Calculating Stress Values for Cylindrical Steel Sample

[Dave_]

I have a cylindrical steel sample tested in tension. It's cross-sectional area is 500 mm². I am also told that:

• 
  Force at yield = 205 kN
  Maximum force = 258 kN
  Force at fracture = 200 kN

I am asked to calculate the yield stress, ultimate tensile stress and fracture stress if the reduction of area at fracture is 40%.

Working:

Yield Stress:

Yield Stress = 205 x10³ / 5 x10^-4 = 4.1 x10⁸ Nm^-2

Ultimate Tensile Strength

Ultimate Tensile Stress = 258 x10³ / 5 x10^-4 = 5.16 x10⁸ Nm^-2

Fracture Stress

For this question I reduced the 5 x10^-4 by 40% to get 3 x10^-4. I then did 200 x 10³ / 3 x10^-4 = 6.7 x10⁸ Nm^-2.

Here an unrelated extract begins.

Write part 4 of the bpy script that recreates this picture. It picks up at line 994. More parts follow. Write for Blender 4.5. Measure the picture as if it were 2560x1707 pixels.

Are my answers correct? Thanks.

 

[AlephZero]

The method looks OK.

Stress values are usually given in MPa, not Nm^-2.

 

[Chestermiller]

The method looks OK.

Stress values are usually given in MPa, not Nm^-2.

Hi AlephZero,

Isn't fracture stress usually reported based on the original cross section (so called engineering stress), rather than the actual cross section (so-called true stress)? That would be consistent with how yield stress and ultimate stress were calculated by the OP. What is your experience in this regard?

Chet